Clan-names in Ezra-Nehemiah

May as well get back into Ezra and its sort-of Greek transmission, Esdras. Qumran hits up chapters 4-6 in its former, Ezra form; also the Temple Scroll relies on Nehemiah 10, with Ben Sira noting Nehemiah the man. Charlotte Hempel raises to attention that these are the parts of the Ezra / Esdras / Nehemiah tradition as ... don't mention Ezra himself. He'll show up in Ezra 7.

Mentioning the Temple is the "Enochian" literature, priestly as it is. Even the Second Temple: I find building all which was fallen down of that house in the Animal Apocalypse 1 Enoch 88; which still belongs in Dugin's ambit. Abraham's vision in Jubilees 23 might neglect this; but in 4Q390, which uses Jubilees, G-d Himself finally boasts of how He allowed the Second Temple. Haggadically mayhap, none of these credit His agents who did the rebuilding. Meanwhile(?) the Zadokite "Damascus Document" so-called is more Jubilaic in skipping over the Second Temple, preferring the late Teacher Of Righteousness (perhaps deeming this new Temple too fake and gayGreek).

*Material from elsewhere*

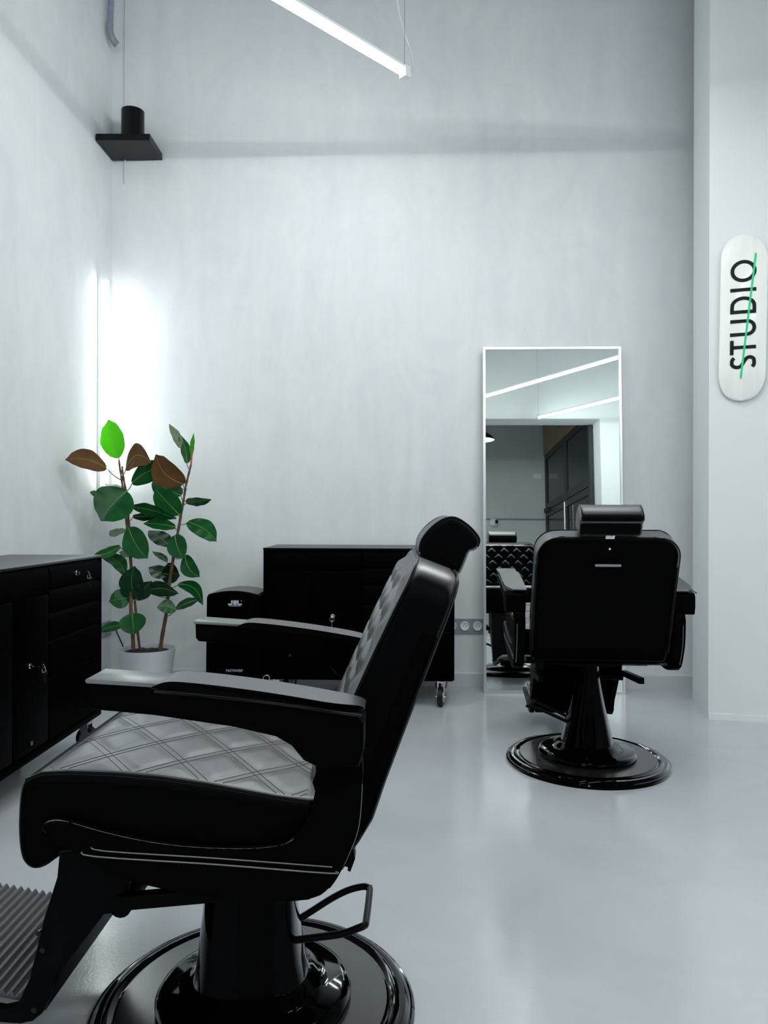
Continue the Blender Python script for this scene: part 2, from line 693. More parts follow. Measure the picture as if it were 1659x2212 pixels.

Once Hempel gets to Ben Sira and 2 Maccabees, we read of Nehemiah - and of Zerubbabel, a figure of some later Prophets. Still no Ezra.

And a prayer exists in Nehemiah which seems written before the Samaritan / Judaean split. So maybe in these one/two/three books we're looking at composites of basal material.

Anyway with hattips galore (and a decade-off URL): now, Mitka Golub. She's looking at the Ezra 2 / Nehemiah 7 synopsis which, again, is nowhere in Qumran. Golub finds that they aren't very theophoric. By contrast, Judah's onomasticon was full of -yahw names, and so was "Elephantine" Yeb's under Darius.

Golub concludes that the names in Ezra 2 reflect later fashion. They'd be a clot of Hebrew- (or Canaani-)speaking people coming into Judaea from, Golub guesses, "the late Persian period" even Hellenistic, so: 4th century BC.